[Entries with scene source code]
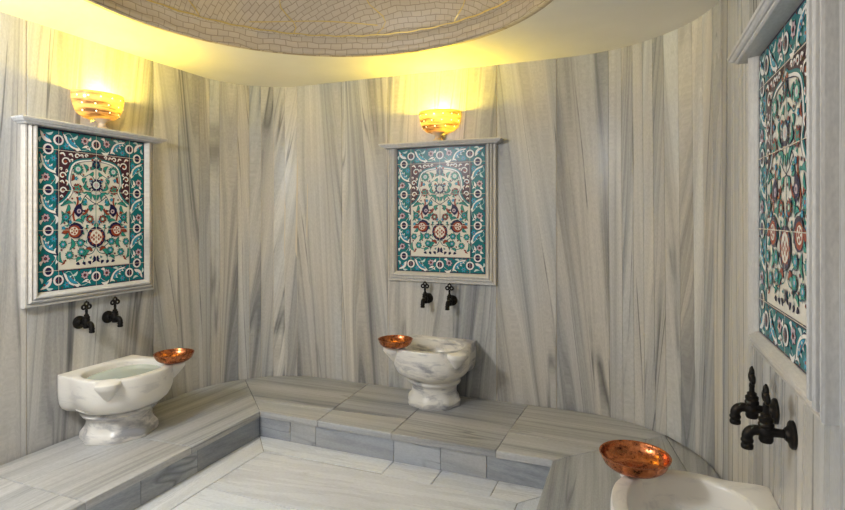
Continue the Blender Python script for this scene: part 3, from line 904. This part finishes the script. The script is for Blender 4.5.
    for i in range(60):
        x = -.012 - .175 * rs.random(); z = -.285 + .50 * rs.random()
        if z > .03 and x < -.13: continue
        if z > .2 and x < -.1: continue
        a_ = rs.random() * 6.283; l_ = .014 + .016 * rs.random()
        D.leaf((x, z), (x + l_ * math.cos(a_), z + l_ * math.sin(a_)), .0032 + .003 * rs.random(), rs.choice(['leaf', 'leaf', 'teal', 'navy', 'red']), 4, rs.choice((-.35, .35)), True)
    # grout joints of the 3 x 4 tiling
    for x in (-.2, 0, .2): rect(x - .0011, -.4, x + .0011, .4, 'grout', 15)
    for z in (-.3, -.1, .1, .3): rect(-.3, z - .0011, .3, z + .0011, 'grout', 15)
    return D.build('painted_tiles')

TILES = design()
def profile(w, s=1.0):
    k = w / .065
    return [(a * k, d) for a, d in ((0, .0), (0, .022), (.003, .028), (.011, .029), (.014, .023), (.018, .023), (.021, .034), (.027, .039), (.033, .036), (.036, .031), (.039, .042), (.043, .045), (.049, .045), (.056, .037), (.060, .032), (.064, .025), (.065, .022), (.065, .0))]

def trimmed(x):
    """the same tiles with the near column cut down, as fitted against the doorway side"""
    bm = bmesh.new(); bm.from_mesh(TILES)
    bmesh.ops.bisect_plane(bm, geom=bm.verts[:] + bm.edges[:] + bm.faces[:], plane_co=(x, 0, 0), plane_no=(1, 0, 0), clear_outer=True)
    me = bpy.data.meshes.new('painted_tiles'); bm.to_mesh(me); bm.free()
    for k in TN: me.materials.append(TC[k])
    return me
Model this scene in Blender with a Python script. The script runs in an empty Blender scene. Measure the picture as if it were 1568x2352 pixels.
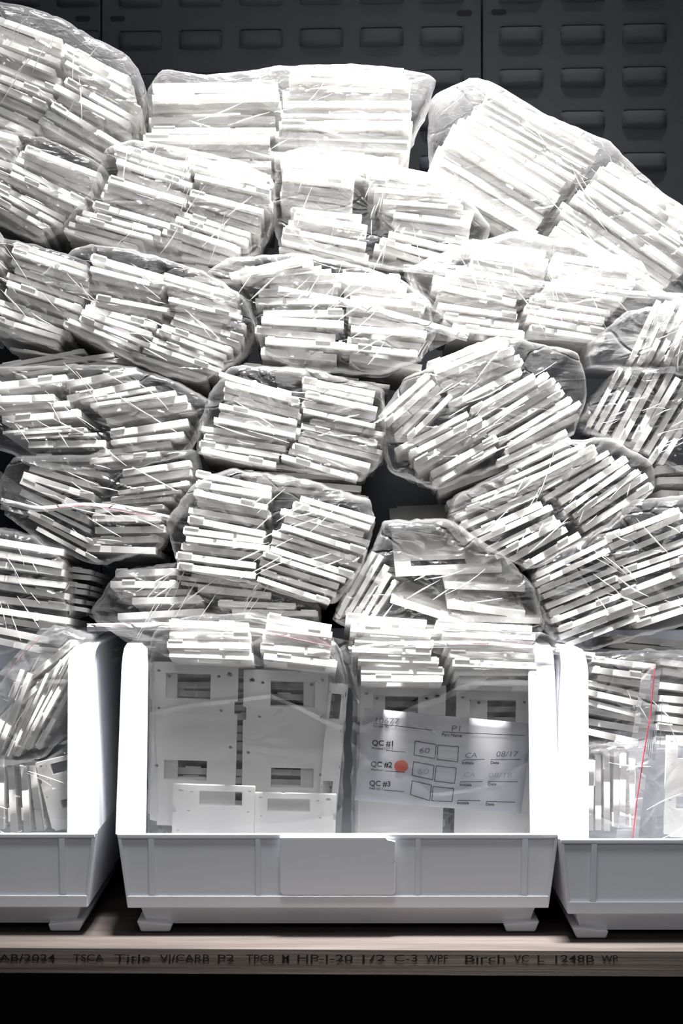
import bpy, bmesh, math, random
from mathutils import Vector, Matrix, noise

# ------------------------------------------------------------------ camera, world, light, exposure
S = 0.00027            # metres for one photograph pixel in the plane of the bin fronts
D = 4000.0             # camera distance from that plane, same unit
CX, CY = 784.0, 1176.0
sc = bpy.context.scene
COL = sc.collection

cam_d = bpy.data.cameras.new('camera')
cam_d.sensor_fit = 'VERTICAL'; cam_d.sensor_height = 36.0
cam_d.lens = 36.0 * D / 2352.0
cam_d.clip_start = 0.05; cam_d.clip_end = 50
cam = bpy.data.objects.new('camera', cam_d); COL.objects.link(cam)
cam.location = (0, -D * S, 0); cam.rotation_euler = (math.pi / 2, 0, 0)
cam_d.dof.use_dof = False
sc.camera = cam

w = bpy.data.worlds.new('world'); sc.world = w; w.use_nodes = True
w.node_tree.nodes['Background'].inputs[0].default_value = (0.9, 0.95, 1.0, 1)
w.node_tree.nodes['Background'].inputs[1].default_value = 0.11

def area(name, loc, target, sx, sy, power, col):
    l = bpy.data.lights.new(name, 'AREA'); l.shape = 'RECTANGLE'; l.size = sx * S; l.size_y = sy * S
    l.energy = power; l.color = col
    o = bpy.data.objects.new(name, l); COL.objects.link(o)
    o.location = Vector(loc) * S
    o.rotation_euler = (Vector(target) * S - o.location).to_track_quat('-Z', 'Y').to_euler()
    return o
key = area('overhead_tube_light', (260, -700, 4800), (170, 40, -560), 1100, 500, 29.0, (1.0, 0.985, 0.97))
key.data.spread = math.radians(30)
area('high_front_fill', (-100, -2900, 4900), (0, 0, -100), 2600, 1200, 27.0, (0.95, 0.97, 1.0))  # added fill light from high in front, not a known lamp
area('front_gap_fill', (300, -3600, 1300), (0, 0, -100), 2400, 900, 3.5, (0.97, 0.98, 1.0))  # added soft front fill that lightens the gaps between plates

sc.view_settings.view_transform = 'Standard'; sc.view_settings.look = 'None'
sc.view_settings.gamma = 1.0; sc.view_settings.use_curve_mapping = False
sc.view_settings.exposure = -1.3
sc.cycles.transparent_max_bounces = 24
sc.cycles.max_bounces = 8; sc.cycles.diffuse_bounces = 5
sc.cycles.caustics_reflective = False; sc.cycles.caustics_refractive = False

R = random.Random(7)

# ------------------------------------------------------------------ helpers
def P(px, py, d=0.0, ref=None):
    """photo pixel at depth d (behind the bin fronts) -> world point"""
    k = (D + (d if ref is None else ref)) / D
    return Vector(((px - CX) * k * S, d * S, (CY - py) * k * S))

def link(name, me, mat=None, parent=None):
    o = bpy.data.objects.new(name, me); COL.objects.link(o)
    if mat is not None and len(me.materials) == 0: me.materials.append(mat)
    if parent is not None: o.parent = parent
    return o
def bm_obj(name, bm, mat, parent=None, smooth=False):
    me = bpy.data.meshes.new(name)
    bmesh.ops.recalc_face_normals(bm, faces=bm.faces)
    bm.to_mesh(me); bm.free()
    if smooth:
        for p in me.polygons: p.use_smooth = True
    return link(name, me, mat, parent)
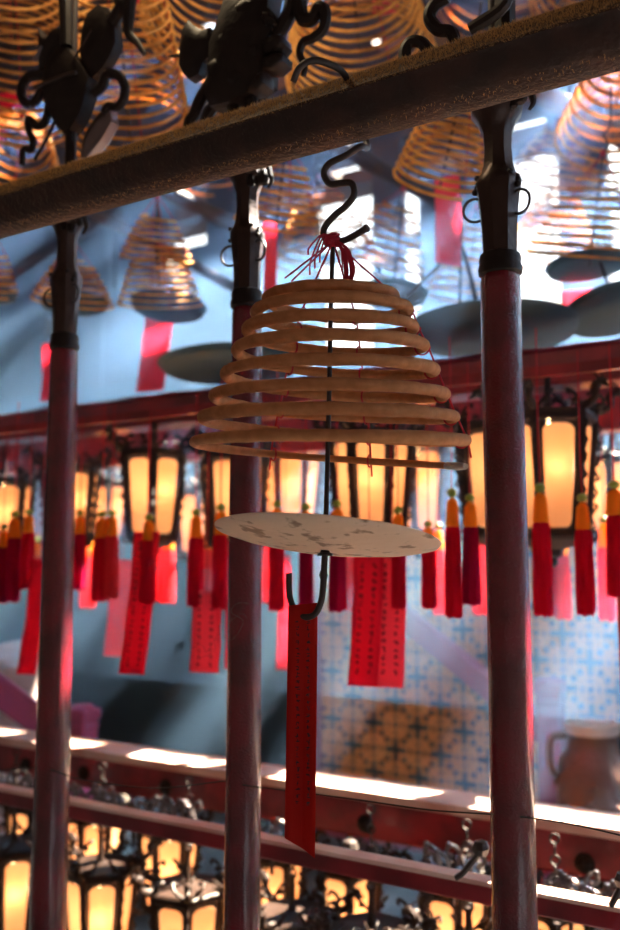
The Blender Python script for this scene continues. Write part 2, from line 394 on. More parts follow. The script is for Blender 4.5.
rL, HL, rtL, _ = pole('ceremonial_pole', 67, 345, 45, 27, 37, 'leftmost red lacquered pole with dark metal head')
head(rL, HL, rtL, (345-222)*mpp(Q(66, 300, KP))/1.33)
rM, HM, rtM, _ = pole('ceremonial_pole', 248, 303, 241, 30, 37, 'middle red lacquered pole partly hidden behind the big incense coil')
head(rM, HM, rtM, (303-178)*mpp(Q(248, 240, KP))/1.33)
rR, HR, rtR, _ = pole('ceremonial_pole', 506, 268, 509, 40, 45, 'rightmost red lacquered pole, widest, with glossy speckled right edge')
head(rR, HR, rtR, (268-112)*mpp(Q(506, 190, KP))/1.33)
# bits of binding at the top of the heads
def local(root, p): return root.matrix_basis.inverted() @ p
def emblem_pt(px, py, K=KP-60, off=0): return Q(px, py, K) + V*off
def ribbon(root, pts, r0, r1, name='scroll', mt='blackmetal', K=2060, off=0, taper=None):
    pp = smoothpath([emblem_pt(a, b, K, off) for a, b in pts], 5); inv = root.matrix_basis.inverted()
    pp = [inv @ p for p in pp]; m = len(pp); b = MB()
    g_ = 1.55 if name in ('scroll', 'leg') and K > 2000 else 1; b.tube(pp, [(r0+(r1-r0)*i/(m-1))*g_ for i in range(m)], 8); return b.build(name, mt, root)
def plaque(root, poly, th, name, mt, K=2060, dome=.01, off=0):
    inv = root.matrix_basis.inverted(); cx = sum(p[0] for p in poly)/len(poly); cy = sum(p[1] for p in poly)/len(poly)
    o = emblem_pt(cx, cy, K, off); s = mpp(o)/math.cos(math.radians(22)); X = -U; rot = inv.to_3x3()
    b = MB(); b.prism([((x-cx)*s*1.07, (cy-y)*s*1.0) for x, y in poly], th, rot @ X, rot @ Vector((0, 0, 1)), inv @ o, dome); return b.build(name, mt, root)
c = lambda pts, k=3.875, ox=0, oy=0: [(ox+x/k, oy+y/k) for x, y in pts]
# left emblem: drum and fan with fluttering ribbons
plaque(rL, c([(165,275),(190,215),(230,190),(270,195),(305,240),(350,300),(378,350),(375,400),(345,470),(310,510),(275,525),(235,480),(205,430),(178,380),(165,320)]), .03, 'drum', 'blackmetal')
plaque(rL, c([(300,90),(325,35),(370,20),(420,45),(448,100),(458,190),(440,225),(400,268),(345,295),(305,240),(295,160)]), .022, 'fan', 'blackmetal', off=.012)
plaque(rL, c([(130,85),(155,125),(185,145),(215,118),(245,125),(250,180),(210,225),(160,272),(142,265),(136,180)]), .015, 'wing', 'blackmetal', off=.01)
plaque(rL, c([(330,490),(380,445),(430,440),(438,490),(400,540),(330,600),(302,590),(305,540)]), .02, 'tail_plate', 'silvered', off=.012)
ribbon(rL, c([(180,290),(115,298),(85,340),(92,390),(130,400),(165,350),(190,345)]), .007, .006)
ribbon(rL, c([(195,395),(175,470),(145,490),(112,460),(112,505),(128,545),(120,580),(92,580),(85,640)]), .0055, .004)
ribbon(rL, c([(365,360),(395,335),(415,290),(455,290),(482,330),(480,380),(455,415),(420,412),(405,440)]), .007, .005)
ribbon(rL, c([(435,90),(455,60),(470,20),(450,-30)]), .009, .008)
ribbon(rL, c([(505,-30),(500,60),(500,130),(530,165),(560,210)]), .009, .003)
ribbon(rL, c([(218,460),(180,540),(135,620)]), .0035, .0035, 'thin_rod', 'iron')
ribbon(rL, c([(180,265),(205,205)]), .0045, .002, 'thin_rod', 'silvered', off=-.03)
ribbon(rL, c([(175,360),(225,340),(300,312),(335,305)]), .004, .004, 'drum_band', 'pewter', off=-.026)
ribbon(rL, c([(310,250),(345,195),(380,135)]), .002, .002, 'fan_rib', 'pewter', off=-.018)
ribbon(rL, c([(268,-60),(270,60),(272,190)]), .014, .012, 'blade', 'blackmetal', off=-.01)
ribbon(rL, c([(275,500),(275,560),(276,860)]), .011, .011, 'upper_rod', 'blackmetal')
# middle emblem: carved beast
c2 = lambda pts: [(150+x/3.26, y/3.26) for x, y in pts]
plaque(rM, c2([(262,-20),(400,-20),(412,20),(405,75),(430,105),(428,135),(400,175),(400,250),(400,300),(360,315),(330,322),(270,330),(210,325),(190,275),(198,235),(205,190),(205,120),(232,60)]), .04, 'beast_body', 'blackmetal', dome=.016)
plaque(rM, c2([(125,62),(150,90),(175,112),(205,112),(215,160),(205,205),(180,215),(165,248),(130,252),(108,225),(95,195),(96,140),(103,88)]), .02, 'fish_tail', 'blackmetal', off=.005)
for q in ([(395,148),(430,138),(458,150),(462,175),(440,195),(400,192)], [(395,205),(440,200),(463,212),(462,232),(430,248),(396,240)], [(380,262),(400,262),(402,300),(380,315),(350,310)], [(250,140),(270,128),(300,150),(290,180),(260,175)], [(330,180),(352,165),(385,180),(380,215),(350,225)], [(300,40),(345,20),(380,50),(350,85),(310,80)], [(215,225),(250,215),(275,245),(250,280),(220,270)], [(285,250),(330,245),(345,280),(310,300),(280,285)], [(396,60),(425,70),(432,98),(410,112),(392,95)]):
    plaque(rM, c2(q), .03, 'carved_scale', 'blackmetal', dome=.008, off=-.012)
ribbon(rM, c2([(205,265),(170,320),(145,375),(128,400),(118,470)]), .008, .006, 'leg', off=0)
ribbon(rM, c2([(178,415),(192,370),(225,335),(262,335),(275,365),(280,420)]), .007, .007, 'scroll')
ribbon(rM, c2([(330,300),(330,380),(330,560)]), .012, .011, 'upper_rod')
ribbon(rM, c2([(100,180),(62,183)]), .004, .002, 'spike')
ribbon(rM, c2([(465,-30),(462,20),(445,65),(425,100),(395,130)]), .009, .008)
ribbon(rM, c2([(495,-25),(488,20),(500,62),(532,62),(552,25),(572,40),(565,95),(530,125),(500,138),(488,175),(505,215),(500,248)]), .009, .003)
# right pole: scroll ends showing beside the rod above the bar
ribbon(rR, c([(520,-10),(480,15),(463,55),(490,92),(530,100),(548,145)], 3.1, 280), .010, .009, K=1950)
ribbon(rR, c([(387,200),(388,160),(405,132),(435,130),(458,152),(478,170)], 3.1, 280), .010, .008, K=1950)
ribbon(rR, [(470,30),(505,4),(506,-30)], .009, .009, K=1990)
ribbon(rR, [(505,-30),(505,60),(506,100)], .0155, .0155, 'upper_rod')
for rt_, px, py, ww in ((rL,66,222,17),(rM,250,176,18),(rR,507,98,22)):
    b = MB(); inv = rt_.matrix_basis.inverted()
    for k in range(7):
        p = inv @ Q(px+random.uniform(-ww,ww)*.8, py+random.uniform(-7,5), KP-30); b.sphere(p, random.uniform(.006,.012), 8, (1,1,1.3))
    p = [inv @ Q(px+ww*1.05, py-8, KP-40), inv @ Q(px+ww*1.2, py+4, KP-40), inv @ Q(px+ww*1.0, py+12, KP-40)]
    b.tube(smoothpath(p), [.006-.0003*i for i in range(13)], 6); b.build('leaf_binding', 'blackmetal', rt_)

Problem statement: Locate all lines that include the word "script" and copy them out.

Complete answer:
Continue the Blender Python script for this scene: part 3, from line 904. This part finishes the script. The script is for Blender 4.5.
Model this scene in Blender with a Python script. The script runs in an empty Blender scene. Measure the picture as if it were 1568x2352 pixels.
The Blender Python script for this scene continues. Write part 2, from line 394 on. More parts follow. The script is for Blender 4.5.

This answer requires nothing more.